La globalizzazione ha consentito di fronteggiare molti shock cambiando in corsa fornitori e mercati di sbocco ma ha anche reso l’economia mondiale più vulnerabile a crisi sistemiche.
A livello aggregato, l’import costituisce l’11% della produzione lorda e meno del 30% del Pil, tuttavia il rapporto tra import e fabbisogno oscilla tra il 29 e il 58% per i derivati del petrolio, la chimica, la gomma, la farmaceutica, la metallurgia di base, la carta, i mezzi di trasporto, gli apparecchi elettrici e i computer.
Le importazioni rappresentano meno del 20% del fabbisogno totale per oltre il 60% della produzione; la dipendenza supera il 30% solo per il 15% dell’output; il rapporto tra import e output sale oltre il 40% per appena il 5% della produzione.
“Sono invece meno tranquillizzanti i dati sugli input intermedi necessari a produrre ciascuna merce o servizio – spiega Enrico D’Elia -. Proviene dall’estero per esempio il 90% del fabbisogno di petrolio, gas, minerali e prodotti della pesca utilizzati come materie prime o semilavorati in settori come petrolchimica, metallurgia, energia, servizi sanitari, industria estrattiva e alimentare.
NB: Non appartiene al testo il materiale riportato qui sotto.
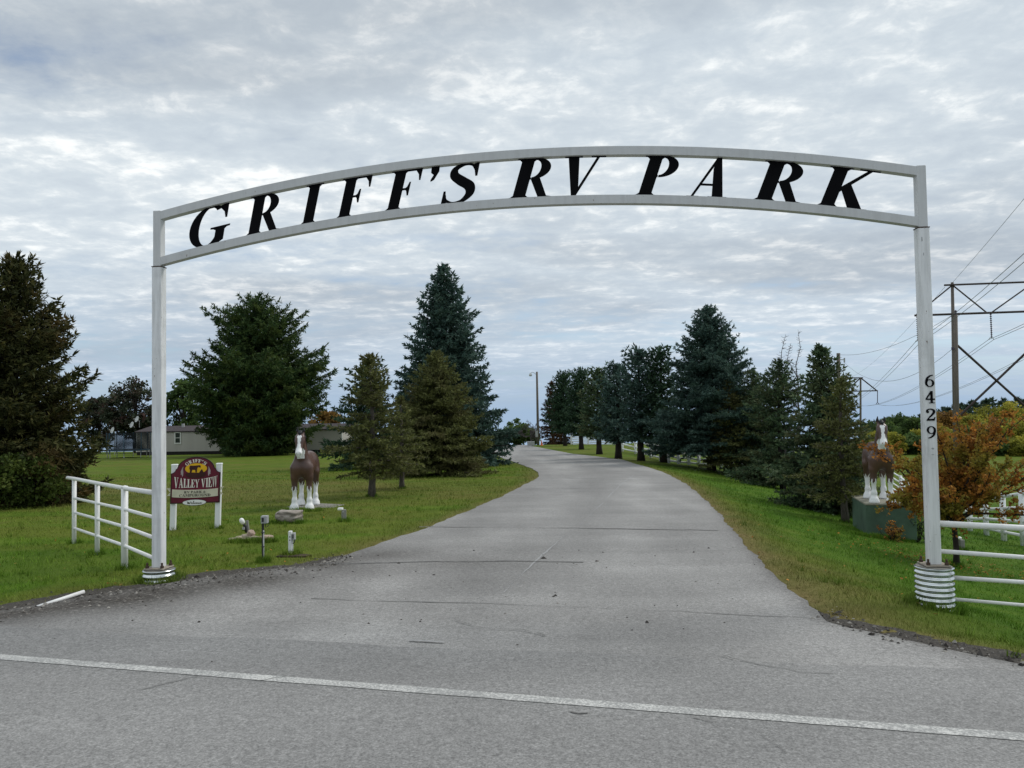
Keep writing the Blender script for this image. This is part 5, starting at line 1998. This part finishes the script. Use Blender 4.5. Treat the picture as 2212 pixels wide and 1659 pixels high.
# ------------------------------------------------------------------ small posts and lamps on the lawn
q = hit(531, 1164); k_ = pxm(q.y)
sp = empty('spotlight', q, 'round white spotlight on a grey stake above the stone heap', 'lamp')
so = sp.location
m = MB(so); c = Vector((q.x + 3 * k_, q.y + .06, 0)); zt = top_z(534, 1125, q.y)
m.box(Vector((c.x, c.y, (q.z - .1 + zt) / 2)), (5 * k_, .035, zt - q.z + .1), (Vector((1, 0, .12)).normalized(), Vector((0, 1, 0)), Vector((-.12, 0, 1)).normalized())); m.build('stake', 'weathered_wood', sp)
m = MB(so); hc = at(523, 1126, q.y - .08)
m.lathe(hc, [(.3 * k_ * 3, -.06), (4.6 * k_, -.04), (5.2 * k_, 0), (4.9 * k_, .03), (3 * k_, .055), (.3 * k_, .062)], 16, axis=(-.35, -.3, .9)); m.build('lamp_head', 'lamp_white', sp, smooth_=True)
m = MB(so); m.tube([at(526, 1131, q.y - .02), at(529, 1137, q.y), at(532, 1150, q.y + .03)], [.02, .026, .02], 8); m.build('bracket', 'dark_metal', sp, smooth_=True)
m = MB(so); m.box(at(526.5, 1141, q.y - .02), (4.5 * k_, .05, 5 * k_)); m.build('junction_box', 'grey_box', sp)

q = hit(568, 1215); k_ = pxm(q.y)
mp = empty('meter_post', q, 'grey meter box on a thin dark post beside the drive', 'post')
so = mp.location
zt = top_z(572, 1130, q.y)
m = MB(so); m.box(Vector((q.x - .6 * k_, q.y + .02, (q.z - .1 + zt) / 2)), (4.0 * k_, .03, zt - q.z + .1)); m.build('post', 'dark_metal', mp)
m = MB(so); z2 = top_z(570, 1145, q.y); m.tube([Vector((q.x + 2.1 * k_, q.y - .01, q.z - .1)), Vector((q.x + 2.1 * k_, q.y - .01, z2))], 1.3 * k_, 10); m.build('conduit', 'grey_box', mp, smooth_=True)
for vv in (1150, 1180):
    m = MB(so); m.box(Vector((q.x + .8 * k_, q.y - .012, top_z(569, vv, q.y))), (6.4 * k_, .05, 1.3 * k_)); m.build('strap', 'dark_metal', mp)
m = MB(so); cb = at(572, 1122, q.y); m.bevel_box(cb, (13.5 * k_, .09, 16 * k_), .006); bxm = m.build('meter_box', 'grey_box', mp)
m = MB(so); m.box(cb + Vector((-2.2 * k_, -.048, 0)), (4.5 * k_, .012, 9 * k_)); m.build('hatch', 'dark_metal', bxm)
m = MB(so); m.tube([at(573, 1130, q.y), at(574, 1139, q.y), at(578, 1137, q.y), at(580, 1134, q.y)], .006, 5); m.build('cable', 'dark_metal', mp)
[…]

I prodotti agricoli importati condizionano nella stessa misura il tessile e abbigliamento.”
Tuttavia, “a vincolare l’industria italiana non sono solo le importazioni delle materie prime di cui siamo carenti - aggiunge D'Elia -. Il settore dei trasporti e la Ict, per esempio, dipendono per oltre il 90% da computer, macchine elettriche e altre attrezzature provenienti dall’estero. I servizi assicurativi e finanziari di importazione risultano altrettanto essenziali per la Ict, la carta (compresi gli imballaggi), la produzione di mezzi di trasporto speciali (navi, aerei, etc.), vetro e materiali da costruzione.”
La lista dei settori fortemente dipendenti dall’estero si allunga se si considerano soglie di importazione inferiori al 90% del fabbisogno di ciascun input intermedio.
I vantaggi comparativi e le dotazioni naturali sconsigliano di produrre tutto in casa ma sarebbe da evitare una eccessiva dipendenza dalla disponibilità e dai prezzi di prodotti strategici come quelli informatici, che dovrebbero invece far parte dei settori di punta di un’economia altamente sviluppata.